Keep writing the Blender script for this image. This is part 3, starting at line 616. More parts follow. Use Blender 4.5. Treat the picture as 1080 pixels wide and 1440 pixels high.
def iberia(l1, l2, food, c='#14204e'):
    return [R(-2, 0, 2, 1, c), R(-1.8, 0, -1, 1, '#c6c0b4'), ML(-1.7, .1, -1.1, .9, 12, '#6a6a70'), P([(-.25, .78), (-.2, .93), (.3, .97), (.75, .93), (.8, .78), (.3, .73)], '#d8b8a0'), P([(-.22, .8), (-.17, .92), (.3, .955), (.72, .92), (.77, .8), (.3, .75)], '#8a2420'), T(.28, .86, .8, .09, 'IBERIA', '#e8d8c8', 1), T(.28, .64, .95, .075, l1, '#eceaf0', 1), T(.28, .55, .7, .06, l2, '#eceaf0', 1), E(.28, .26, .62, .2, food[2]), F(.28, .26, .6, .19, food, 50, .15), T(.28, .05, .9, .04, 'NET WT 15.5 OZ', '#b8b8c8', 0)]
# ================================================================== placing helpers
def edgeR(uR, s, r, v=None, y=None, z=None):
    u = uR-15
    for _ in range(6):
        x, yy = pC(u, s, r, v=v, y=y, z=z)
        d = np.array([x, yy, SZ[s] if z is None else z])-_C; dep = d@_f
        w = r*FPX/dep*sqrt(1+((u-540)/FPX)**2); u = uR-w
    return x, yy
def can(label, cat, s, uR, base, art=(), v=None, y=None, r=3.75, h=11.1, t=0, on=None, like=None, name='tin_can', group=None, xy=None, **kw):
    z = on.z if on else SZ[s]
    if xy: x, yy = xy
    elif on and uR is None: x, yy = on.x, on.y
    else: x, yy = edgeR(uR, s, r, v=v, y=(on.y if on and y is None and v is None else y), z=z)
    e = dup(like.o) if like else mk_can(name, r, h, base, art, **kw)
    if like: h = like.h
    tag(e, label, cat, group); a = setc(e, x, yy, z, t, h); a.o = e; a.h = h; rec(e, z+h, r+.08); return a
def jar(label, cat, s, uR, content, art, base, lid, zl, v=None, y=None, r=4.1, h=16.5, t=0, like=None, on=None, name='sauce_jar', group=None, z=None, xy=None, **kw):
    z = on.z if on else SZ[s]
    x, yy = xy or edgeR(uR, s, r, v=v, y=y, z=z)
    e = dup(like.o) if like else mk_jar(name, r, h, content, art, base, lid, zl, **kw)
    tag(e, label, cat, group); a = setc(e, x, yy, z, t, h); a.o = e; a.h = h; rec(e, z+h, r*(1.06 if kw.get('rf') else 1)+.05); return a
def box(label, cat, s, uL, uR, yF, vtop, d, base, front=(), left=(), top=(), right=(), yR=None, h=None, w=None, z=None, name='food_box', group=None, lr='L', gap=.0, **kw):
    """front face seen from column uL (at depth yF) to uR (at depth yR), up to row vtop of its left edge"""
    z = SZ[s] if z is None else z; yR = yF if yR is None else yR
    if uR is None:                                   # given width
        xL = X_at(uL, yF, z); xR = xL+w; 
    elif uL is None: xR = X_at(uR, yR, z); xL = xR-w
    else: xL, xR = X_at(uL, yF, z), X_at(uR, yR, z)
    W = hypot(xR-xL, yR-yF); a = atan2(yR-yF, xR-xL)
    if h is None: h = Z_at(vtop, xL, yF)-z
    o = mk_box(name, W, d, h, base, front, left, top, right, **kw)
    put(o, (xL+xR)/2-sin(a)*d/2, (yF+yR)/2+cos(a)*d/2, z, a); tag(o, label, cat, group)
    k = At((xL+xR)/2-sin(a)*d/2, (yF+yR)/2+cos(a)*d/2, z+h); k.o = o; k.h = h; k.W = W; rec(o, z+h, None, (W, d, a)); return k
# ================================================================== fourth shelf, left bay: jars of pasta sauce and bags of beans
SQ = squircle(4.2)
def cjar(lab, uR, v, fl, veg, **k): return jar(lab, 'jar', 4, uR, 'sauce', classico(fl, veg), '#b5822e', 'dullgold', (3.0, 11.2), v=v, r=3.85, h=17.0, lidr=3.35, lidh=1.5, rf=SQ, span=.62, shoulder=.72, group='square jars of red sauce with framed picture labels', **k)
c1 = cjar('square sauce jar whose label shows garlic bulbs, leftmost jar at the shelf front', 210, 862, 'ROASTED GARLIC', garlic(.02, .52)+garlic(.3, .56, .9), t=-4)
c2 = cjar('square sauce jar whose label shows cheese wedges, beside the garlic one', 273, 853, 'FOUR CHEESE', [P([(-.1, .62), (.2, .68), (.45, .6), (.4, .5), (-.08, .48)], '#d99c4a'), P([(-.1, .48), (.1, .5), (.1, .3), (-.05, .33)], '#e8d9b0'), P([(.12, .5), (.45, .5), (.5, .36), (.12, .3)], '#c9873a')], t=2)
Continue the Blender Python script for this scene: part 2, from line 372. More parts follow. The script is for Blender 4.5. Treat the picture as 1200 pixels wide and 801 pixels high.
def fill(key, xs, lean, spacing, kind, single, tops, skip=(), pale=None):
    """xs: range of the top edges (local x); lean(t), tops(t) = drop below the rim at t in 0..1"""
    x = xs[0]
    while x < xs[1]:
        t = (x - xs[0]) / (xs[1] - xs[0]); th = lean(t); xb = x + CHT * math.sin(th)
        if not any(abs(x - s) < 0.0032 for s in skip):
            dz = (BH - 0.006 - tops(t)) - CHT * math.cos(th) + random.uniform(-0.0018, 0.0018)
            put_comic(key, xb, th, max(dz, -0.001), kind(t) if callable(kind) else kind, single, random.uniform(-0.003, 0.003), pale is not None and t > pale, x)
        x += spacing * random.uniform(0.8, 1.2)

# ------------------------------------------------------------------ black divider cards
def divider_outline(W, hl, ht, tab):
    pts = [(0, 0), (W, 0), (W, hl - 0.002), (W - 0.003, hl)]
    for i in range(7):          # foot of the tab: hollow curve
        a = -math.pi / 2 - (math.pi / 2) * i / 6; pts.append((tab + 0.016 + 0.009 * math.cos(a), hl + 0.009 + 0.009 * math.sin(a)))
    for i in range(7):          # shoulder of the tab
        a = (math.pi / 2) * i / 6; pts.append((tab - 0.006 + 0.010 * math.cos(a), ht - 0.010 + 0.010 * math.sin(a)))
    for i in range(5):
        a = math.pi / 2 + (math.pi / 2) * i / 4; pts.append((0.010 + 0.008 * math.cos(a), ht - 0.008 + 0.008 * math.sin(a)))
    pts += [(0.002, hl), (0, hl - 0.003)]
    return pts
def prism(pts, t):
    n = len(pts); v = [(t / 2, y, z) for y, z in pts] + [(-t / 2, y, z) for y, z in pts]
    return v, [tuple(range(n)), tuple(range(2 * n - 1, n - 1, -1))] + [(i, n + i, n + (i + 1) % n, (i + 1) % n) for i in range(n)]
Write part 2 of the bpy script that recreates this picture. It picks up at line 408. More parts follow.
****************
== Exercise directions ==
Type out all of the material again, word for word.

== Answer below ==
Keep writing the Blender script for this image. This is part 3, starting at line 616. More parts follow. Use Blender 4.5. Treat the picture as 1080 pixels wide and 1440 pixels high.
def iberia(l1, l2, food, c='#14204e'):
    return [R(-2, 0, 2, 1, c), R(-1.8, 0, -1, 1, '#c6c0b4'), ML(-1.7, .1, -1.1, .9, 12, '#6a6a70'), P([(-.25, .78), (-.2, .93), (.3, .97), (.75, .93), (.8, .78), (.3, .73)], '#d8b8a0'), P([(-.22, .8), (-.17, .92), (.3, .955), (.72, .92), (.77, .8), (.3, .75)], '#8a2420'), T(.28, .86, .8, .09, 'IBERIA', '#e8d8c8', 1), T(.28, .64, .95, .075, l1, '#eceaf0', 1), T(.28, .55, .7, .06, l2, '#eceaf0', 1), E(.28, .26, .62, .2, food[2]), F(.28, .26, .6, .19, food, 50, .15), T(.28, .05, .9, .04, 'NET WT 15.5 OZ', '#b8b8c8', 0)]
# ================================================================== placing helpers
def edgeR(uR, s, r, v=None, y=None, z=None):
    u = uR-15
    for _ in range(6):
        x, yy = pC(u, s, r, v=v, y=y, z=z)
        d = np.array([x, yy, SZ[s] if z is None else z])-_C; dep = d@_f
        w = r*FPX/dep*sqrt(1+((u-540)/FPX)**2); u = uR-w
    return x, yy
def can(label, cat, s, uR, base, art=(), v=None, y=None, r=3.75, h=11.1, t=0, on=None, like=None, name='tin_can', group=None, xy=None, **kw):
    z = on.z if on else SZ[s]
    if xy: x, yy = xy
    elif on and uR is None: x, yy = on.x, on.y
    else: x, yy = edgeR(uR, s, r, v=v, y=(on.y if on and y is None and v is None else y), z=z)
    e = dup(like.o) if like else mk_can(name, r, h, base, art, **kw)
    if like: h = like.h
    tag(e, label, cat, group); a = setc(e, x, yy, z, t, h); a.o = e; a.h = h; rec(e, z+h, r+.08); return a
def jar(label, cat, s, uR, content, art, base, lid, zl, v=None, y=None, r=4.1, h=16.5, t=0, like=None, on=None, name='sauce_jar', group=None, z=None, xy=None, **kw):
    z = on.z if on else SZ[s]
    x, yy = xy or edgeR(uR, s, r, v=v, y=y, z=z)
    e = dup(like.o) if like else mk_jar(name, r, h, content, art, base, lid, zl, **kw)
    tag(e, label, cat, group); a = setc(e, x, yy, z, t, h); a.o = e; a.h = h; rec(e, z+h, r*(1.06 if kw.get('rf') else 1)+.05); return a
def box(label, cat, s, uL, uR, yF, vtop, d, base, front=(), left=(), top=(), right=(), yR=None, h=None, w=None, z=None, name='food_box', group=None, lr='L', gap=.0, **kw):
    """front face seen from column uL (at depth yF) to uR (at depth yR), up to row vtop of its left edge"""
    z = SZ[s] if z is None else z; yR = yF if yR is None else yR
    if uR is None:                                   # given width
        xL = X_at(uL, yF, z); xR = xL+w; 
    elif uL is None: xR = X_at(uR, yR, z); xL = xR-w
    else: xL, xR = X_at(uL, yF, z), X_at(uR, yR, z)
    W = hypot(xR-xL, yR-yF); a = atan2(yR-yF, xR-xL)
    if h is None: h = Z_at(vtop, xL, yF)-z
    o = mk_box(name, W, d, h, base, front, left, top, right, **kw)
    put(o, (xL+xR)/2-sin(a)*d/2, (yF+yR)/2+cos(a)*d/2, z, a); tag(o, label, cat, group)
    k = At((xL+xR)/2-sin(a)*d/2, (yF+yR)/2+cos(a)*d/2, z+h); k.o = o; k.h = h; k.W = W; rec(o, z+h, None, (W, d, a)); return k
# ================================================================== fourth shelf, left bay: jars of pasta sauce and bags of beans
SQ = squircle(4.2)
def cjar(lab, uR, v, fl, veg, **k): return jar(lab, 'jar', 4, uR, 'sauce', classico(fl, veg), '#b5822e', 'dullgold', (3.0, 11.2), v=v, r=3.85, h=17.0, lidr=3.35, lidh=1.5, rf=SQ, span=.62, shoulder=.72, group='square jars of red sauce with framed picture labels', **k)
c1 = cjar('square sauce jar whose label shows garlic bulbs, leftmost jar at the shelf front', 210, 862, 'ROASTED GARLIC', garlic(.02, .52)+garlic(.3, .56, .9), t=-4)
c2 = cjar('square sauce jar whose label shows cheese wedges, beside the garlic one', 273, 853, 'FOUR CHEESE', [P([(-.1, .62), (.2, .68), (.45, .6), (.4, .5), (-.08, .48)], '#d99c4a'), P([(-.1, .48), (.1, .5), (.1, .3), (-.05, .33)], '#e8d9b0'), P([(.12, .5), (.45, .5), (.5, .36), (.12, .3)], '#c9873a')], t=2)
Continue the Blender Python script for this scene: part 2, from line 372. More parts follow. The script is for Blender 4.5. Treat the picture as 1200 pixels wide and 801 pixels high.
def fill(key, xs, lean, spacing, kind, single, tops, skip=(), pale=None):
    """xs: range of the top edges (local x); lean(t), tops(t) = drop below the rim at t in 0..1"""
    x = xs[0]
    while x < xs[1]:
        t = (x - xs[0]) / (xs[1] - xs[0]); th = lean(t); xb = x + CHT * math.sin(th)
        if not any(abs(x - s) < 0.0032 for s in skip):
            dz = (BH - 0.006 - tops(t)) - CHT * math.cos(th) + random.uniform(-0.0018, 0.0018)
            put_comic(key, xb, th, max(dz, -0.001), kind(t) if callable(kind) else kind, single, random.uniform(-0.003, 0.003), pale is not None and t > pale, x)
        x += spacing * random.uniform(0.8, 1.2)

# ------------------------------------------------------------------ black divider cards
def divider_outline(W, hl, ht, tab):
    pts = [(0, 0), (W, 0), (W, hl - 0.002), (W - 0.003, hl)]
    for i in range(7):          # foot of the tab: hollow curve
        a = -math.pi / 2 - (math.pi / 2) * i / 6; pts.append((tab + 0.016 + 0.009 * math.cos(a), hl + 0.009 + 0.009 * math.sin(a)))
    for i in range(7):          # shoulder of the tab
        a = (math.pi / 2) * i / 6; pts.append((tab - 0.006 + 0.010 * math.cos(a), ht - 0.010 + 0.010 * math.sin(a)))
    for i in range(5):
        a = math.pi / 2 + (math.pi / 2) * i / 4; pts.append((0.010 + 0.008 * math.cos(a), ht - 0.008 + 0.008 * math.sin(a)))
    pts += [(0.002, hl), (0, hl - 0.003)]
    return pts
def prism(pts, t):
    n = len(pts); v = [(t / 2, y, z) for y, z in pts] + [(-t / 2, y, z) for y, z in pts]
    return v, [tuple(range(n)), tuple(range(2 * n - 1, n - 1, -1))] + [(i, n + i, n + (i + 1) % n, (i + 1) % n) for i in range(n)]
Write part 2 of the bpy script that recreates this picture. It picks up at line 408. More parts follow.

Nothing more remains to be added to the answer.